On the other hand the focus of this essay is how the
resource curse can be seen to be contradictory and ambiguous, states with an
abundance of resources can reap the potential benefits resulting in a
well-balanced state. Botswana formally the British protectorate of Bechuanaland
can be said to have avoided the resource curse and disproved the theory to an
extent. Since they have had over 5 decades of civilian leadership, implemented
progressive social policies and with significant capital investment have created
one of the wealthiest states in Africa, considering their population is 60x
larger. Botswana has a comparable GDP per capita to that of Mexico at approximately
$17,500 per capita. This is an exponential growth seeing that Botswana was once
one of the 25 poorest countries in the world and has risen to rank in the top
100 by 1998. (Transparency international)


So, the question that arises is how did Botswana escape the resource
curse and ensure their growth is sustainable? Its argued that Botswana
implemented a three-pronged approach to economic security to manage its abundance
of natural resources. Firstly, pursuing economic diversification to avoid the
danger of overreliance on the mineral sector which is prone to shocks from the
world market and to protect its self from reliance on a non -renewable resource
that will eventually run out so they considered it beneficial to diversify into
other sectors to create a wealth that could be sustained.

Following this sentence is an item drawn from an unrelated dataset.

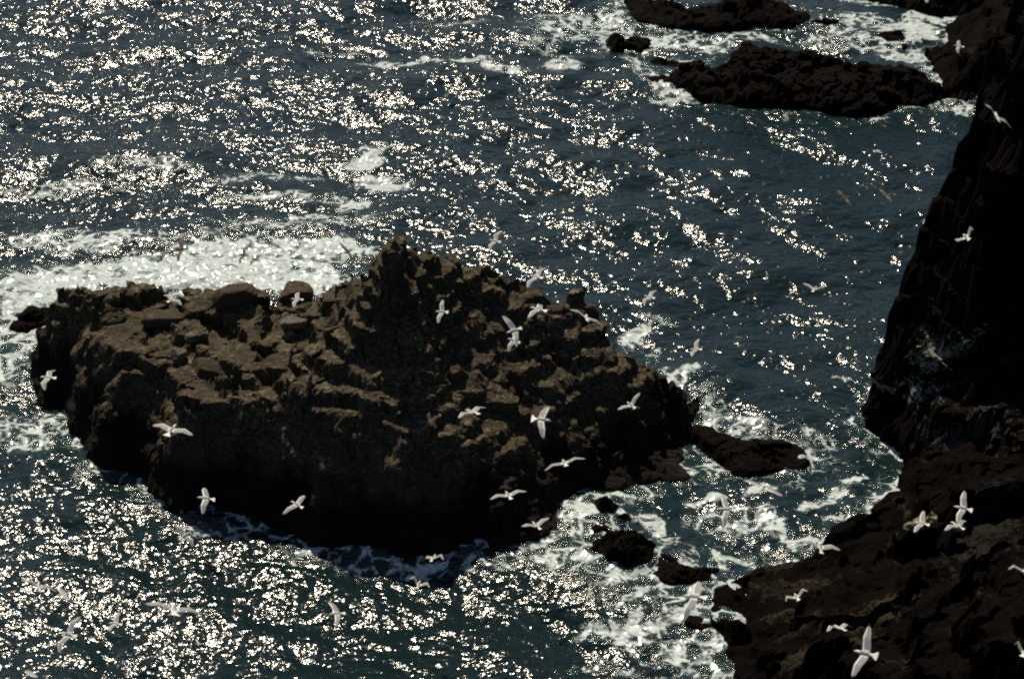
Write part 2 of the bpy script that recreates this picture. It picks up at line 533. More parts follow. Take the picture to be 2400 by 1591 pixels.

Secondly, they
divested revenues to protect against fluctuations relating to the price of diamonds
on the world market. Lastly the government has invested surplus revenues for
the benefit of the future generations. Furthermore, according to Limmi the success
of Botswana in its defeat of the resource curse lies in good governance, which
has enabled a stable political system. Acting on 4 main aspects of governance
such as accountably of the management of natural resources, effective government
control that upholds its own fiscal rules, market friendly regulation to
support industries and anticorruption polices that enable the government to be accountable
for their actions and ranks them as one of the least corrupt in the world
according to the transparency international organisation.

This focus has ensured their decision-making processes concentrates
on long term sustainable goals. Resulting in a state that appears to have ‘beaten’
the resource curse to an extent, especially considering the size of the human
capital in Botswana and its poor physical infrastructure.